Holy-water fonts or stoups have been found since time immemorial at the doors of churches. "All medieval churches had holy water stoups, but they were either destroyed or filled in at the Reformation," notes this site devoted to churches in Suffolk, England. (Horses could have been accommodated at All Saints, Hollesley.)
The web site of the Immaculate Conception Cathedral in Kansas City offers a primer on holy-water fonts as extensions of the baptismal font.
A contributor to a Catholic Information Network thread comments on an unfortunate trend that has accompanied the rise in popularity among modern liturgical engineers of the living-water baptismal tub: What I _don't_ like is removing all the _other_ holy water fonts from other entrances. In the Nashville cathedral, for example, they removed them all--but the parking lot is _behind_ the church, and almost no one enters by the front doors, which face the busiest street in the city. As a result, one has to travel the length of the church to bless oneself, or forgo it.
Christian scholars' statement 'heralds new era in Jewish-Christian relations.' A group of Catholic and Protestant scholars have released a document that asserts an enduring saving covenant between the Jewish people and God, rejects the targeting of Jews for conversion to Christianity, and affirms the importance of the land of Israel to the Jewish people. More from the Boston Globe and Boston Herald.
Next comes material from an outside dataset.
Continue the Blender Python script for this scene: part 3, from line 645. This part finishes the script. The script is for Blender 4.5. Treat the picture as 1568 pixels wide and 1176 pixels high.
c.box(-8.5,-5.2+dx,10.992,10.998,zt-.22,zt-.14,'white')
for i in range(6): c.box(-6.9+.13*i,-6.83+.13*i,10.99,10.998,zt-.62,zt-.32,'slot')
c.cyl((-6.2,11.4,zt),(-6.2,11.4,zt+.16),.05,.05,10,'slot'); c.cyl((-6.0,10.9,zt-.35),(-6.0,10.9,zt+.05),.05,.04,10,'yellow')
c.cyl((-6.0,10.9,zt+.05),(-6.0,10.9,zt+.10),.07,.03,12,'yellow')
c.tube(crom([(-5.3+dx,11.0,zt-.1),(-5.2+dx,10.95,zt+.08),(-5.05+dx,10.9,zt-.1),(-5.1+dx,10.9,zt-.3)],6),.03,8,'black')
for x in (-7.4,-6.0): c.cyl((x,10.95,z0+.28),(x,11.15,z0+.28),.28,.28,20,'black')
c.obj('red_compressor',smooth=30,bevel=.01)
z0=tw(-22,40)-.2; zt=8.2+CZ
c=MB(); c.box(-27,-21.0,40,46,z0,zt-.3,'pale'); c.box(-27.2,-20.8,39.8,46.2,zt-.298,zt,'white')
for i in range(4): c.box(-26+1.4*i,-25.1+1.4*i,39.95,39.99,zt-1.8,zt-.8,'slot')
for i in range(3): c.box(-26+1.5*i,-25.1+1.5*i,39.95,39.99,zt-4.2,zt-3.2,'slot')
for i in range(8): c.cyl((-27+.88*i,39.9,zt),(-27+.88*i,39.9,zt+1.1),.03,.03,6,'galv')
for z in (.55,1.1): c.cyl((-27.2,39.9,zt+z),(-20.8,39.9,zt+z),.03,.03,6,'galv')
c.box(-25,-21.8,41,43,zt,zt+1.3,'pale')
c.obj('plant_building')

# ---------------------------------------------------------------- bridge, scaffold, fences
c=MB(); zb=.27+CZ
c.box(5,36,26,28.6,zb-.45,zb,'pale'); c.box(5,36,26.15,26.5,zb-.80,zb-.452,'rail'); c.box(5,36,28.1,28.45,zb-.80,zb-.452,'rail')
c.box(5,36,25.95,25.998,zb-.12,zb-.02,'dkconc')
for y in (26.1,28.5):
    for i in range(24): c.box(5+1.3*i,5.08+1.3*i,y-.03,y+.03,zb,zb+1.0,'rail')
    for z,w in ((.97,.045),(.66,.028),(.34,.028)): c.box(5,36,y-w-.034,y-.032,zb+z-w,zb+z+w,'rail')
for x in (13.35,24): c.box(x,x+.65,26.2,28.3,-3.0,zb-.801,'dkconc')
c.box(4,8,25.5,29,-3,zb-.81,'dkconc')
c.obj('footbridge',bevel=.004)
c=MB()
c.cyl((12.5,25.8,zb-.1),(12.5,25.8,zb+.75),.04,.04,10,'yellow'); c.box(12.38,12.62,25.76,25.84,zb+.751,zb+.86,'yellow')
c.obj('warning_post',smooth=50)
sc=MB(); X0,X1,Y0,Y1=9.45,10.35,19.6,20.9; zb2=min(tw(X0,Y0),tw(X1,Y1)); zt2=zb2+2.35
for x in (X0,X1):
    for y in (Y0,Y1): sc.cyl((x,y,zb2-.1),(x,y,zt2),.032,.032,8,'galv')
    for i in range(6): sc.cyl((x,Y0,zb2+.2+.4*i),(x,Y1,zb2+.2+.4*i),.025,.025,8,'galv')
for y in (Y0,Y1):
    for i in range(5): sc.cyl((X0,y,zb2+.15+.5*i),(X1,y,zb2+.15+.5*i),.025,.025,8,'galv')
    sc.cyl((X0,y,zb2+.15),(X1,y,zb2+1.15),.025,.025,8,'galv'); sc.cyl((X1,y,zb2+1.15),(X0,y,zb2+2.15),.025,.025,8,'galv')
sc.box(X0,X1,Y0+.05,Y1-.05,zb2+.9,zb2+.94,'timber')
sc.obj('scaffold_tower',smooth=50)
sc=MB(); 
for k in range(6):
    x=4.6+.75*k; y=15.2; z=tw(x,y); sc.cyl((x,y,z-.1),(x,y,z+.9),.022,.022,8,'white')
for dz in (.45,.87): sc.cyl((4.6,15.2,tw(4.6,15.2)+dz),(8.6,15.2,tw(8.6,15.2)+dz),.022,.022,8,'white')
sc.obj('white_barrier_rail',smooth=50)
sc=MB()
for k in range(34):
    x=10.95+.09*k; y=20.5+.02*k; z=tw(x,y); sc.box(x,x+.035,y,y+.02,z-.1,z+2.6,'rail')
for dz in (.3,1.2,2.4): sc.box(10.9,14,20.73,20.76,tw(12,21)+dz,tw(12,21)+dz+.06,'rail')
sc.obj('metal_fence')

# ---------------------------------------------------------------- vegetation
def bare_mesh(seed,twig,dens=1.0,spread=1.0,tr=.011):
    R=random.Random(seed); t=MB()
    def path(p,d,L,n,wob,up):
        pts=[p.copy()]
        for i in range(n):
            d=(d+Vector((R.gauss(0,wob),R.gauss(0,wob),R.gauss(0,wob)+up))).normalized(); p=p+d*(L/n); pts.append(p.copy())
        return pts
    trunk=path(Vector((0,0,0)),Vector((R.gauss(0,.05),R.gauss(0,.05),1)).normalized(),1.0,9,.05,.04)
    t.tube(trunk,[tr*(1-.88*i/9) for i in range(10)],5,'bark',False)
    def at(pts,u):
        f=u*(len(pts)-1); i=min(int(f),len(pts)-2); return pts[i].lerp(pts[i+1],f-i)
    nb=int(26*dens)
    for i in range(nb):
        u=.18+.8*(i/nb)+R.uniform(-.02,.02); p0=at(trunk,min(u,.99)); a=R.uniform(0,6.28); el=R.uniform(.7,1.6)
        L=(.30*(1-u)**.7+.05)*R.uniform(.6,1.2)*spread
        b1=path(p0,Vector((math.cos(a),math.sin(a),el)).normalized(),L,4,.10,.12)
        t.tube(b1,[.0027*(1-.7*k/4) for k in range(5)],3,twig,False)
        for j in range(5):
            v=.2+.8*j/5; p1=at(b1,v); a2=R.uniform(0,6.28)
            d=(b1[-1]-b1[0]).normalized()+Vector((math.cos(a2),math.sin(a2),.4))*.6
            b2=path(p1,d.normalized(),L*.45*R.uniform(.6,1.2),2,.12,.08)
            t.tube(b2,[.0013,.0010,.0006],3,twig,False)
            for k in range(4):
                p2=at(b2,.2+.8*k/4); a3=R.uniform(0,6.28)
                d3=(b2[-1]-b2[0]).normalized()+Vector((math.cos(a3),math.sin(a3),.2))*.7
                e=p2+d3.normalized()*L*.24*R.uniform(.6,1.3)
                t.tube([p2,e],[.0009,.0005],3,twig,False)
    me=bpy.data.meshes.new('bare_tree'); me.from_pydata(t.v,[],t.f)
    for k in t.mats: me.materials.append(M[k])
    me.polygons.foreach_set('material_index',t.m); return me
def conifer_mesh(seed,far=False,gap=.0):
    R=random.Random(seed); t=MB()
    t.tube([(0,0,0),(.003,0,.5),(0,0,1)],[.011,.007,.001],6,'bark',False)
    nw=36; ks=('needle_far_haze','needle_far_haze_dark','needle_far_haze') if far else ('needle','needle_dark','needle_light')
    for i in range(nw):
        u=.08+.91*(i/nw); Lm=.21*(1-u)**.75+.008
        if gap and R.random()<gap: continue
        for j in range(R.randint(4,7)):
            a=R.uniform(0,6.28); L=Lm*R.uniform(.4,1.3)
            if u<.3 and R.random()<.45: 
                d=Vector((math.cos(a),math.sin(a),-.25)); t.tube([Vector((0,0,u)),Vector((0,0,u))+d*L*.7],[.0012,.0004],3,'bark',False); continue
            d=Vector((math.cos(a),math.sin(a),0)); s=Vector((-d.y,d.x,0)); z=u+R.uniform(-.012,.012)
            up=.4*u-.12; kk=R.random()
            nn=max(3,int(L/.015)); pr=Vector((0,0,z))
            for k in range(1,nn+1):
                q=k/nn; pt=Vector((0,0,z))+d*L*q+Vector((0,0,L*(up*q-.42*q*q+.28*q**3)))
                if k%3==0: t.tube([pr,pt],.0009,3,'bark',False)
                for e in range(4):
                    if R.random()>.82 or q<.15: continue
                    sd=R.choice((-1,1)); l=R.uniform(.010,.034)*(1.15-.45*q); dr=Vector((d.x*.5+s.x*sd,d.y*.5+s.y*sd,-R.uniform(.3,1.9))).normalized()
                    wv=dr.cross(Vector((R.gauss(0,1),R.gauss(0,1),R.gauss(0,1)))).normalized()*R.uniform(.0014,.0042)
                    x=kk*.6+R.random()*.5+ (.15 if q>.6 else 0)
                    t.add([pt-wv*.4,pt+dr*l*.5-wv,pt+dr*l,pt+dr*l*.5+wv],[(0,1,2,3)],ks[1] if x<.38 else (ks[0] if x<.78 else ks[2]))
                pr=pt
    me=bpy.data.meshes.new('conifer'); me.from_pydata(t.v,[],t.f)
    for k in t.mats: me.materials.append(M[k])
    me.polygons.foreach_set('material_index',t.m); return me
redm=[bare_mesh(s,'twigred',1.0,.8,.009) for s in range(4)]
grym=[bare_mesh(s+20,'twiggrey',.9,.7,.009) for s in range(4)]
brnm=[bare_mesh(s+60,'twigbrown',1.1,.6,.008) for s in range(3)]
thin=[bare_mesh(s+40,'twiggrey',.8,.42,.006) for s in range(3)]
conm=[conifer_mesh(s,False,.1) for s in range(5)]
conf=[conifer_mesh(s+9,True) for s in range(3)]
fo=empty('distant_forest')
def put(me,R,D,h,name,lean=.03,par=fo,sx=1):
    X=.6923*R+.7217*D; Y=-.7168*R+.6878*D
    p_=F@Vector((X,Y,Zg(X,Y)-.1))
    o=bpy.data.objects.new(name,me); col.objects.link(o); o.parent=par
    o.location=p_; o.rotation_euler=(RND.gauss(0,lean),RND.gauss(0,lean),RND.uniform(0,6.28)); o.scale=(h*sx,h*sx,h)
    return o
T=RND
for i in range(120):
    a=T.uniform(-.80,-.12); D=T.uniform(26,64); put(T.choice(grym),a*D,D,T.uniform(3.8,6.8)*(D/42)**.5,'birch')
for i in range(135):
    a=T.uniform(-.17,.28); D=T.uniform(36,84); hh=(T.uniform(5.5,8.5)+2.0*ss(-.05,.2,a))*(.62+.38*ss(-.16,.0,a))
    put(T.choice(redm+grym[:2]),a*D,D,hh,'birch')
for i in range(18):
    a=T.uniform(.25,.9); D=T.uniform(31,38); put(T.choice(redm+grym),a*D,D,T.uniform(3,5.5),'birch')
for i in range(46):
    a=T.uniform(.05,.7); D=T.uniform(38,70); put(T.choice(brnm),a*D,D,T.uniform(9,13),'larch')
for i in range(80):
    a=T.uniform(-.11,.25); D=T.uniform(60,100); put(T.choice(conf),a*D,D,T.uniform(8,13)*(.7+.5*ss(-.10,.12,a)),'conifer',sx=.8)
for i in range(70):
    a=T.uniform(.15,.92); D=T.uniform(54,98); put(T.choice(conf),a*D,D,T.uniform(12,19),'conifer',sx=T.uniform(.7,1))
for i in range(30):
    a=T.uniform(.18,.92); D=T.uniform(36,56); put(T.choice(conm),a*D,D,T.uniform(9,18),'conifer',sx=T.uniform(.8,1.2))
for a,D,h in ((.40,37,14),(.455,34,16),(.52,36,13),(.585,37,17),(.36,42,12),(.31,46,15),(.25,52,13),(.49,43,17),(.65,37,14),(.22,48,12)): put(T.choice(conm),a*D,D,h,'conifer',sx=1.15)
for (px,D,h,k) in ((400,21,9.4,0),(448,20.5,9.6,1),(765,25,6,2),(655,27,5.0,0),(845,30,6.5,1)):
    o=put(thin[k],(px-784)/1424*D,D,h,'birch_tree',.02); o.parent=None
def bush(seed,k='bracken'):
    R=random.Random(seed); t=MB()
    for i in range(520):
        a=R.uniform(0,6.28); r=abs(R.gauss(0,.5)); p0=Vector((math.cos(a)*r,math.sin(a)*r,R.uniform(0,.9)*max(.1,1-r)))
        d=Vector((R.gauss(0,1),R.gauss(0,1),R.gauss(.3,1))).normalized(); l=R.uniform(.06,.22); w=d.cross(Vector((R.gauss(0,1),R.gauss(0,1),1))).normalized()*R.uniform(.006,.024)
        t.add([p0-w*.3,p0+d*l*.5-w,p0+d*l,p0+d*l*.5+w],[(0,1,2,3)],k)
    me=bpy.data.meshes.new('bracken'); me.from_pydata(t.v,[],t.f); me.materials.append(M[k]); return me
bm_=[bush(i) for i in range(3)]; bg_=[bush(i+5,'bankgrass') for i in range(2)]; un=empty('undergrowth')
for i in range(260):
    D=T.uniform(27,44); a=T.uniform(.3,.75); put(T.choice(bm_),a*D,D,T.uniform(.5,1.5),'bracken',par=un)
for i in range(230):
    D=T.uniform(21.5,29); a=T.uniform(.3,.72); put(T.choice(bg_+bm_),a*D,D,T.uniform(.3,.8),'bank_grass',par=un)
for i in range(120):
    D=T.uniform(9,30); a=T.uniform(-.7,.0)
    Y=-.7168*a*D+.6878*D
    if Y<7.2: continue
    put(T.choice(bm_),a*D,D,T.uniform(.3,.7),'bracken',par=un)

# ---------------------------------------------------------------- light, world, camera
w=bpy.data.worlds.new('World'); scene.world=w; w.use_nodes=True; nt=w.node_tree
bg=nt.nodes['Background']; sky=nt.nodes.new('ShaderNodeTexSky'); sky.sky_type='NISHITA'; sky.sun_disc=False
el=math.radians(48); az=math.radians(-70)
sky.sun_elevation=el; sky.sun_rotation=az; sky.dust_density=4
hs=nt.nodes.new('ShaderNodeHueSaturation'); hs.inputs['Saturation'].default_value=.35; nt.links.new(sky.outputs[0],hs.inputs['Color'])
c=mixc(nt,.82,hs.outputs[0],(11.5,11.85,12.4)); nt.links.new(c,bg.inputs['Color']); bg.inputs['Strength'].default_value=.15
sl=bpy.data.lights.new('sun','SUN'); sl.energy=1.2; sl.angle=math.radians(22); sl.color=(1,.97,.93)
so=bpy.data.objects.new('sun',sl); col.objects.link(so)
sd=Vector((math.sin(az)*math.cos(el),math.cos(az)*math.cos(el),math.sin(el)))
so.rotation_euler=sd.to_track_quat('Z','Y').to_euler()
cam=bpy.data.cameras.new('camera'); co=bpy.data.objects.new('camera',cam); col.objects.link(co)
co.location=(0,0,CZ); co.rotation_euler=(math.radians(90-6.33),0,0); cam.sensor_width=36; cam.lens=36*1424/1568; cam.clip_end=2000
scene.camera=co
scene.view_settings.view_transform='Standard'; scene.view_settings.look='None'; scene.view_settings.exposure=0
Maureen Mullarkey sends along this passage by Jewish theologian Michael Wychograd: This man, this Jew, this servant, this despised, crucified Jew, was not just human but in him could be detected the presence of God. The church held fast to this belief because it held fast to this Jew, to his flesh and not only to his spirit, to his Jewish flesh on the cross, to a flesh in which God was present, incarnated, penetrating the world of humanity, becoming human. The church found God in this Jewish flesh. Perhaps this was possible because God is in all Jewish flesh, because it is the flesh of the covenant, the flesh of a people to whom God has attached himself, by whose name he is known in the world as the God of Israel. Perhaps for some mysterious reason, the church, the gathering of Gentiles drawn to the God of Israel, could not see this incarnation in the Jewish people but could see it in this one Jew who stood, without the church realizing it, for his people. Perhaps the crucifixion of Jesus can only be understood in the context of the crucifixion of the people of Israel, whose physical presence challenges those who hate God because in this people they see the God they hate. Perhaps the bond between Jesus and his people is much closer than has been thought.